▶ [Problem statement]: Note each line of the listing that contains the string "scene", and copy it.

++++++++

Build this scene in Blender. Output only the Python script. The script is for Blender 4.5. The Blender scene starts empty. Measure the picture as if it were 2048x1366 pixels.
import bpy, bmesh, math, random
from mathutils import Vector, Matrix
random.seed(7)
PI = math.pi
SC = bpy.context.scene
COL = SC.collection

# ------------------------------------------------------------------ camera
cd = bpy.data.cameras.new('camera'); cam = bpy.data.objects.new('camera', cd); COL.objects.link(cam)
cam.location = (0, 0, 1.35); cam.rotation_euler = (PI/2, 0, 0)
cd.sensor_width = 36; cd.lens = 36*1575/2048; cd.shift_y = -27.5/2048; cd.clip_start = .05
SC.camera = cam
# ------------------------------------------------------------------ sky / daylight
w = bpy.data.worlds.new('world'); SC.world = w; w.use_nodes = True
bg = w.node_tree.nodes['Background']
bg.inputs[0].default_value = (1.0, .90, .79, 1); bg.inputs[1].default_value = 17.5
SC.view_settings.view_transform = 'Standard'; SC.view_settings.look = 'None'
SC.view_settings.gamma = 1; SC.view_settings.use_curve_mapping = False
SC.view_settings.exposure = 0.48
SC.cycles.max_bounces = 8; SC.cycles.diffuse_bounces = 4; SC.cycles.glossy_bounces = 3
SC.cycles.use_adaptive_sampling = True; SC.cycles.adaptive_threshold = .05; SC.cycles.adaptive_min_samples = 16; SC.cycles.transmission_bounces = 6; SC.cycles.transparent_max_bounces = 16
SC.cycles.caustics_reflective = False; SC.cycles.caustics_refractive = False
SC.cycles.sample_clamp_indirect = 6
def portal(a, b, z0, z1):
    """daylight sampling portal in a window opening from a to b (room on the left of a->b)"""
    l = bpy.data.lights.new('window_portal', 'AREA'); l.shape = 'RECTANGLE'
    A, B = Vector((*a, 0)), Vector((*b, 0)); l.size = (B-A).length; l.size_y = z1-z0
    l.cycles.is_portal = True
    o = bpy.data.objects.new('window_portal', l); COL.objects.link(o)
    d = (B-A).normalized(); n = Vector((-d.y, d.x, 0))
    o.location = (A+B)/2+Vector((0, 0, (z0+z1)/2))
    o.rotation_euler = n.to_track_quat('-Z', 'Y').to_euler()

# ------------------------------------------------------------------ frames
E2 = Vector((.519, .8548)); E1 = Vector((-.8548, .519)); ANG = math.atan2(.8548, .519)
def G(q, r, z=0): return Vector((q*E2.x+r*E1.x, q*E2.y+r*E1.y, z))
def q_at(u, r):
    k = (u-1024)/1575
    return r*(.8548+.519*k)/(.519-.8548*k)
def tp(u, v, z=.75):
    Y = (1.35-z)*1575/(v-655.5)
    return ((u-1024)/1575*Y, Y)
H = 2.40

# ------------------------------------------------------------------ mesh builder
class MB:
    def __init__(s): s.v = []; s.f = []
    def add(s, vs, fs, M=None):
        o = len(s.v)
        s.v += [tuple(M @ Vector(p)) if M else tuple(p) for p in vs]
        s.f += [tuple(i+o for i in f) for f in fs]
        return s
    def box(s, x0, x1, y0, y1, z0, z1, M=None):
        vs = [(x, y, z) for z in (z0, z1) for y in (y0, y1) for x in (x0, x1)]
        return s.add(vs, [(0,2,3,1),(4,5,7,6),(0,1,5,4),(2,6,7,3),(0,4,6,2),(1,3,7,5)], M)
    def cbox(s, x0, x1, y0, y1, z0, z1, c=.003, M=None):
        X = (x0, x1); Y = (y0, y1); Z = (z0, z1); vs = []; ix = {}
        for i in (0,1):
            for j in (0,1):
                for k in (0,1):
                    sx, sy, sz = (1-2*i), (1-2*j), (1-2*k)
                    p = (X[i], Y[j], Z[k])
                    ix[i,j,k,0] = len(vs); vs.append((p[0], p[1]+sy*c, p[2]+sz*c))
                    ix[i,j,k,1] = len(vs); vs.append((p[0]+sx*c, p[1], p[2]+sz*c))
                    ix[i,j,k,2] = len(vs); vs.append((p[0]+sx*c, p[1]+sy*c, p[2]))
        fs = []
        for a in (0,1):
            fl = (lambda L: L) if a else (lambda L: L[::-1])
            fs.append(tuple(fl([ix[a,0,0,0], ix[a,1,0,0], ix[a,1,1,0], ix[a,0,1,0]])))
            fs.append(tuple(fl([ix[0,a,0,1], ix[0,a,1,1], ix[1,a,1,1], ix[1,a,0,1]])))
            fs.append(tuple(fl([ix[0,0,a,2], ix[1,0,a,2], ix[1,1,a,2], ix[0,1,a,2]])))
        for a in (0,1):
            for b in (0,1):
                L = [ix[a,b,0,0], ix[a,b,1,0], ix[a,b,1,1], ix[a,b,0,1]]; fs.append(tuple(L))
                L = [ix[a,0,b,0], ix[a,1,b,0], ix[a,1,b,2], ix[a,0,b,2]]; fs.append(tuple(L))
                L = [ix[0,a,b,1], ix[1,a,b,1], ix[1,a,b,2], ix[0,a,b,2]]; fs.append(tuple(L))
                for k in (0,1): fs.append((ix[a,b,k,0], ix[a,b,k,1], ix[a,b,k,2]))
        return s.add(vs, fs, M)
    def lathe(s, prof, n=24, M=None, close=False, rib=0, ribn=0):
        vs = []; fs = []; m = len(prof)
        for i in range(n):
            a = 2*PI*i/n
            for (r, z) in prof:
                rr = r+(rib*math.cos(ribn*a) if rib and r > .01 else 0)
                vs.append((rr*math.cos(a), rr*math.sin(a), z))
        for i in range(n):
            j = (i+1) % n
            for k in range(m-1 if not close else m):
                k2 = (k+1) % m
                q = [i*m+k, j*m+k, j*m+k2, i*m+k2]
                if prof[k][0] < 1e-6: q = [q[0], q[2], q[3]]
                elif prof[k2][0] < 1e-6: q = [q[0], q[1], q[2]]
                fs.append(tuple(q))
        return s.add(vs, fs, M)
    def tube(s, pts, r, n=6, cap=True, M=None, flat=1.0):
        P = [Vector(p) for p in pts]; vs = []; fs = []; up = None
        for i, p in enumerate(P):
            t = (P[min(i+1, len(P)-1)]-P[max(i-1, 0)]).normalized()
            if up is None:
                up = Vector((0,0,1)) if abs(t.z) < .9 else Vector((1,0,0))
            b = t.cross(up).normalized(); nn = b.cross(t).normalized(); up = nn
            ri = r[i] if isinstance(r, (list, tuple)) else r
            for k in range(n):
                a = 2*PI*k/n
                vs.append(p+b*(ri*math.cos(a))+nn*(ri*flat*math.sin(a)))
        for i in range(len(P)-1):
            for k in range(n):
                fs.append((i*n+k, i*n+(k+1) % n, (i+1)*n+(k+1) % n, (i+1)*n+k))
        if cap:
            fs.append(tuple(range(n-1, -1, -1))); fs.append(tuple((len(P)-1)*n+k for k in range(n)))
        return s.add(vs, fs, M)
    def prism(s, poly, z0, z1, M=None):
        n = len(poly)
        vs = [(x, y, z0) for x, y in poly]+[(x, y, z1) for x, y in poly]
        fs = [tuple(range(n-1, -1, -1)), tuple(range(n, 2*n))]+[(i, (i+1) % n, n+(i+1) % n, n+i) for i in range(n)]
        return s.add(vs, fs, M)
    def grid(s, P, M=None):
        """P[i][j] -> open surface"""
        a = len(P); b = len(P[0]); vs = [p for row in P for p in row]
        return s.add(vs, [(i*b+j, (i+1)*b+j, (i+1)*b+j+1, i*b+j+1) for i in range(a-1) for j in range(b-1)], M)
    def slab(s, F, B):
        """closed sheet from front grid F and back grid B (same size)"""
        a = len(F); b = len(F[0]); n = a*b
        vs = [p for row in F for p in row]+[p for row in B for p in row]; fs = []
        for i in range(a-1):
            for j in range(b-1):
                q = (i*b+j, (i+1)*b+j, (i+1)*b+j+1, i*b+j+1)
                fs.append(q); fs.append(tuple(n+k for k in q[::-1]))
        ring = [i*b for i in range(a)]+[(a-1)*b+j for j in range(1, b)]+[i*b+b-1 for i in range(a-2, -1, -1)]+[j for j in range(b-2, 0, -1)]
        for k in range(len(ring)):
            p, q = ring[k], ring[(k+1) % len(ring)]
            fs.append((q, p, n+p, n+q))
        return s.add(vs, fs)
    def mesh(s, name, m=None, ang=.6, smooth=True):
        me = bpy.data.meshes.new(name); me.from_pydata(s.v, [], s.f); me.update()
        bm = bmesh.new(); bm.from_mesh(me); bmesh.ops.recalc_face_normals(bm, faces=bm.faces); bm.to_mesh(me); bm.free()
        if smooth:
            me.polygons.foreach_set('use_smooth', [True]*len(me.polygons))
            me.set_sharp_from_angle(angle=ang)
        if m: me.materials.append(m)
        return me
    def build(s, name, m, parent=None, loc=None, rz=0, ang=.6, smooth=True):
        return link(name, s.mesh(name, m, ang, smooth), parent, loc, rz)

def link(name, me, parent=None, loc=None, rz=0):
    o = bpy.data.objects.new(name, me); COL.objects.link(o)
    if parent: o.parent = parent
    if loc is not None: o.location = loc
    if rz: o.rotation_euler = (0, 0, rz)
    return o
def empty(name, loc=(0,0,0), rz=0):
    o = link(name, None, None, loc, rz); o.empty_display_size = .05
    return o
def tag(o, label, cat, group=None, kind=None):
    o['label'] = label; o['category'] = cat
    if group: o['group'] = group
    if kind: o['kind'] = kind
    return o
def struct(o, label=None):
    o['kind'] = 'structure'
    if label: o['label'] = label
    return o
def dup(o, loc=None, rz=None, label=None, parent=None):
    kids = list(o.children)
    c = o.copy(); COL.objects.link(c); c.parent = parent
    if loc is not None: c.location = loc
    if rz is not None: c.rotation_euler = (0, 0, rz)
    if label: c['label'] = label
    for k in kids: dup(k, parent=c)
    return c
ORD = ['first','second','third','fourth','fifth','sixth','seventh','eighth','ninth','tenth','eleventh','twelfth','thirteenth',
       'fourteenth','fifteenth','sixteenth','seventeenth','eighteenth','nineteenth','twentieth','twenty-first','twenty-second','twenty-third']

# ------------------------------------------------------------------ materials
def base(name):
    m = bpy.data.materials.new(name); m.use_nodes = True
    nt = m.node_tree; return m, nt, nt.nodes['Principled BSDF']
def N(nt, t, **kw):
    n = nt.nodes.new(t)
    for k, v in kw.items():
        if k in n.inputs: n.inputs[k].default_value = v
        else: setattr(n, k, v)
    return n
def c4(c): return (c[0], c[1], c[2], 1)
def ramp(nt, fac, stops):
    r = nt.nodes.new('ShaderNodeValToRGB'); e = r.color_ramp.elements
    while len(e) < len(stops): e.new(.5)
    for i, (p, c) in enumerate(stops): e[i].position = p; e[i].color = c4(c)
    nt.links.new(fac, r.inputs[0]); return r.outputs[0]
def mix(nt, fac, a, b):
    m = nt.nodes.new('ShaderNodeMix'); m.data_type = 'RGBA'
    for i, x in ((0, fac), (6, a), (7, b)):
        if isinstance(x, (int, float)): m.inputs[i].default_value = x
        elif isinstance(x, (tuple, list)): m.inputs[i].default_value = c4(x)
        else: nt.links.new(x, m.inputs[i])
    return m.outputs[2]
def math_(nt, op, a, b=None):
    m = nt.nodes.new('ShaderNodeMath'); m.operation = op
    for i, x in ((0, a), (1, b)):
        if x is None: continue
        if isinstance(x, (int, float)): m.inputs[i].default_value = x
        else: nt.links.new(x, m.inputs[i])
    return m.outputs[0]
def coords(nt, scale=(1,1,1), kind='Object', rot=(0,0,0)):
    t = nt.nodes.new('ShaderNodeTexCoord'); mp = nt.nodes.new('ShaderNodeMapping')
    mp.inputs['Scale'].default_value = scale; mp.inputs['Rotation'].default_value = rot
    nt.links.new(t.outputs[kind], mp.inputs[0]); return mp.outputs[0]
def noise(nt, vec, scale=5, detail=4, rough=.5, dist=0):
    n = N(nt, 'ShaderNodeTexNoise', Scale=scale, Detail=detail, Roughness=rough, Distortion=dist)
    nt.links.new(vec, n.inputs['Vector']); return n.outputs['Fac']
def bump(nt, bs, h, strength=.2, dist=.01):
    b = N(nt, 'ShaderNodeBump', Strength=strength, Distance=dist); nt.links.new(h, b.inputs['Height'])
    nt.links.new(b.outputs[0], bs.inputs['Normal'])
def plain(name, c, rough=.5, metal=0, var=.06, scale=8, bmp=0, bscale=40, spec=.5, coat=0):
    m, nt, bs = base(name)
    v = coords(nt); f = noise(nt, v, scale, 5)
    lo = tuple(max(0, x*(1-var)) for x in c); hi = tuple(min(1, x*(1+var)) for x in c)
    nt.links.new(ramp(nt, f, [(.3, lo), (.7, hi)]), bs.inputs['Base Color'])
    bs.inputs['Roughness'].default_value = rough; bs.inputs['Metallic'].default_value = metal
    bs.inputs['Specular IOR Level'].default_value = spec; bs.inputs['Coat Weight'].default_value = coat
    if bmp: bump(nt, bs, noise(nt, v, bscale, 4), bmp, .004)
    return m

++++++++

▶ [Full answer]:
Build this scene in Blender. Output only the Python script. The script is for Blender 4.5. The Blender scene starts empty. Measure the picture as if it were 2048x1366 pixels.
SC = bpy.context.scene